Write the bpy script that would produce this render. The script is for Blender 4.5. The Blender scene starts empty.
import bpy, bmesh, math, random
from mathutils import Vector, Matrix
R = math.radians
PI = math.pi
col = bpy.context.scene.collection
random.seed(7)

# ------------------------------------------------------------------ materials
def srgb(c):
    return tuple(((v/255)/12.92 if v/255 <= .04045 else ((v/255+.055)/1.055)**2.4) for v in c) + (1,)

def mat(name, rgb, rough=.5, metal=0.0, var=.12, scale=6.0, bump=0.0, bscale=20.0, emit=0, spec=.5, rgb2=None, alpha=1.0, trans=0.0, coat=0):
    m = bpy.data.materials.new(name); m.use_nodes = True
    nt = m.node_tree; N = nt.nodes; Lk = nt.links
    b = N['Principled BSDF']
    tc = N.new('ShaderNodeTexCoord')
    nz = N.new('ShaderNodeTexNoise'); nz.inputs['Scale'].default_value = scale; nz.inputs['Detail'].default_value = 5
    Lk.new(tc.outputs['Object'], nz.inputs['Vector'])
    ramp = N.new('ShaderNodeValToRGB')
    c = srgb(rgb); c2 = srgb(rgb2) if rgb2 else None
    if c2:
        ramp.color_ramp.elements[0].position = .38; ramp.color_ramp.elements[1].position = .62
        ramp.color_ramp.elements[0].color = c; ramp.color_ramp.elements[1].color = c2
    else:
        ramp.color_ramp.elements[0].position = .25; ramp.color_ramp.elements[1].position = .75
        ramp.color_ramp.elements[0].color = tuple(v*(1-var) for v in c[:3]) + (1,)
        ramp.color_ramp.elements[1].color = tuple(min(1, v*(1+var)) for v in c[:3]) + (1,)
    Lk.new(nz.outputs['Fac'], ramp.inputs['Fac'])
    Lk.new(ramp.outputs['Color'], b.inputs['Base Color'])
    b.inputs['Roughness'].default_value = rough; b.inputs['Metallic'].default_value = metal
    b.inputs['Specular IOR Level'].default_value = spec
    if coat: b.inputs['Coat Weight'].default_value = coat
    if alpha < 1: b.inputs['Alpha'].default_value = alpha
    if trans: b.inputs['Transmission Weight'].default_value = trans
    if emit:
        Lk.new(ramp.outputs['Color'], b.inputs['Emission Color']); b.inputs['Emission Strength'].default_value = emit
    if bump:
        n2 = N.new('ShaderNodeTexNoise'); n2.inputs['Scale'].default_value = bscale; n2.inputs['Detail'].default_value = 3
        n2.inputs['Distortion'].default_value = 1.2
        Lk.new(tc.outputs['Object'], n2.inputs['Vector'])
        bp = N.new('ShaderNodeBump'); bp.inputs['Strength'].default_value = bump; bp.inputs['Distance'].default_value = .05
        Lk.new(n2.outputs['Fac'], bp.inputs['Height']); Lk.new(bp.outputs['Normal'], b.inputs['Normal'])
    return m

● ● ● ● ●

Please set down all the data word for word.

EXERCISE SOLUTION.
Write the bpy script that would produce this render. The script is for Blender 4.5. The Blender scene starts empty.
import bpy, bmesh, math, random
from mathutils import Vector, Matrix
R = math.radians
PI = math.pi
col = bpy.context.scene.collection
random.seed(7)

# ------------------------------------------------------------------ materials
def srgb(c):
    return tuple(((v/255)/12.92 if v/255 <= .04045 else ((v/255+.055)/1.055)**2.4) for v in c) + (1,)

def mat(name, rgb, rough=.5, metal=0.0, var=.12, scale=6.0, bump=0.0, bscale=20.0, emit=0, spec=.5, rgb2=None, alpha=1.0, trans=0.0, coat=0):
    m = bpy.data.materials.new(name); m.use_nodes = True
    nt = m.node_tree; N = nt.nodes; Lk = nt.links
    b = N['Principled BSDF']
    tc = N.new('ShaderNodeTexCoord')
    nz = N.new('ShaderNodeTexNoise'); nz.inputs['Scale'].default_value = scale; nz.inputs['Detail'].default_value = 5
    Lk.new(tc.outputs['Object'], nz.inputs['Vector'])
    ramp = N.new('ShaderNodeValToRGB')
    c = srgb(rgb); c2 = srgb(rgb2) if rgb2 else None
    if c2:
        ramp.color_ramp.elements[0].position = .38; ramp.color_ramp.elements[1].position = .62
        ramp.color_ramp.elements[0].color = c; ramp.color_ramp.elements[1].color = c2
    else:
        ramp.color_ramp.elements[0].position = .25; ramp.color_ramp.elements[1].position = .75
        ramp.color_ramp.elements[0].color = tuple(v*(1-var) for v in c[:3]) + (1,)
        ramp.color_ramp.elements[1].color = tuple(min(1, v*(1+var)) for v in c[:3]) + (1,)
    Lk.new(nz.outputs['Fac'], ramp.inputs['Fac'])
    Lk.new(ramp.outputs['Color'], b.inputs['Base Color'])
    b.inputs['Roughness'].default_value = rough; b.inputs['Metallic'].default_value = metal
    b.inputs['Specular IOR Level'].default_value = spec
    if coat: b.inputs['Coat Weight'].default_value = coat
    if alpha < 1: b.inputs['Alpha'].default_value = alpha
    if trans: b.inputs['Transmission Weight'].default_value = trans
    if emit:
        Lk.new(ramp.outputs['Color'], b.inputs['Emission Color']); b.inputs['Emission Strength'].default_value = emit
    if bump:
        n2 = N.new('ShaderNodeTexNoise'); n2.inputs['Scale'].default_value = bscale; n2.inputs['Detail'].default_value = 3
        n2.inputs['Distortion'].default_value = 1.2
        Lk.new(tc.outputs['Object'], n2.inputs['Vector'])
        bp = N.new('ShaderNodeBump'); bp.inputs['Strength'].default_value = bump; bp.inputs['Distance'].default_value = .05
        Lk.new(n2.outputs['Fac'], bp.inputs['Height']); Lk.new(bp.outputs['Normal'], b.inputs['Normal'])
    return m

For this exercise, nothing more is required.